Aber auch viele Überlebende sahen sich von Schuld- und Schamgefühlen gegenüber ihren getöteten Angehörigen geplagt. Gleichzeitig führte das zionistische Streben nach einem neuen, starken „Hebräer“ in Abgrenzung zu dem als hilflos gesehenen „Diaspora-Juden“ dazu, dass das Gedenken der Gründerjahre vor allem auf den Heldengeschichten wie dem Warschauer Ghettoaufstand aufgebaut wurde.

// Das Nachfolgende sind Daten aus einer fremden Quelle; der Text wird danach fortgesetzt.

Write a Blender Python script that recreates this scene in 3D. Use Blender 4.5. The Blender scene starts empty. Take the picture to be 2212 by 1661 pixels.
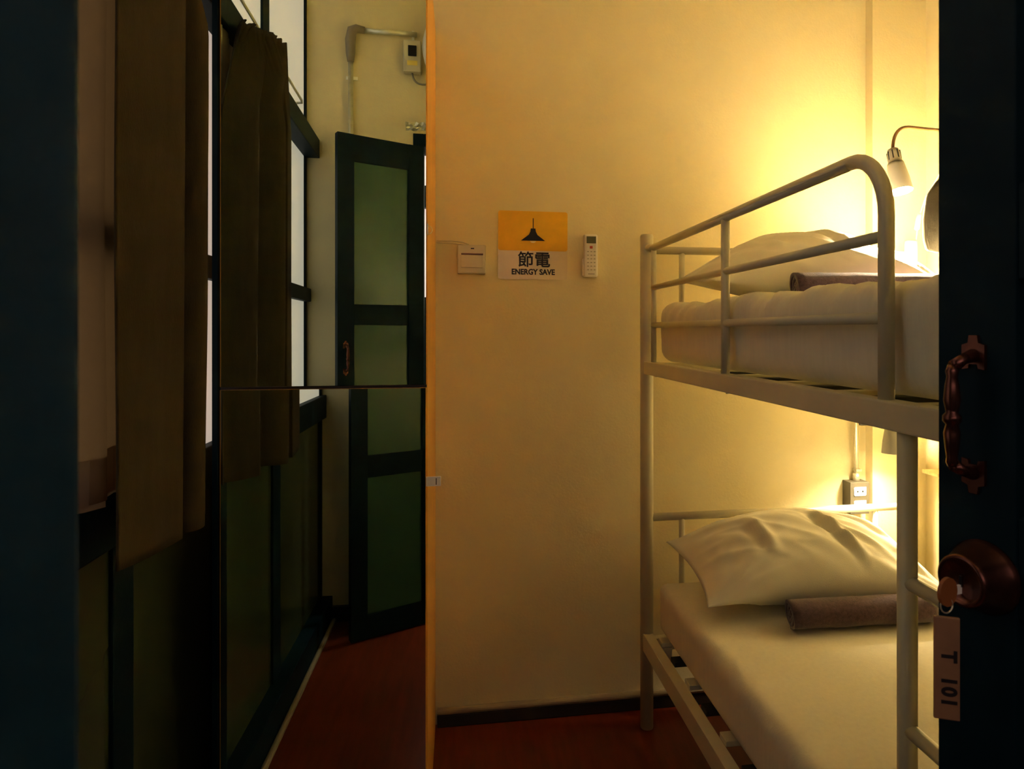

„Jetzt wissen wir es besser“

Der Prozess gegen Eichmann brach die Kategorien von „Helden“ und „Opfern“ auf, förderte das Verständnis für die Überlebenden und veränderte die gesellschaftliche Identität. Der in Palästina geborene und im sozialistischen Zionismus sozialisierte Schriftsteller Chaim Guri reflektierte laut der Historikerin Hanna Jablonka bereits im September 1961 in der Zeitung „LaMerchav“ über die Auswirkungen des Prozesses: „Wir sollten um Entschuldigung bitten, denn wir haben von außen über sie geurteilt, ohne uns zu fragen, ob wir das Recht dazu haben. […] Generalisierend haben wir behauptet, dass diese armen Seelen sich ‚wie Schafe zur Schlachtbank‘ haben führen lassen. Jetzt wissen wir es besser.“

Eichmann wird nach acht Monaten Verhandlungen und einem gescheiterten Einspruch zum Tode verurteilt, gehenkt und seine Asche über dem Meer verstreut. Die Fragen, die der Prozess gegen ihn aufgeworfen hat, hallen bis heute nach und richten sich an jeden einzelnen – es sind Fragen zu Verantwortung und Schuld in einem totalitären System.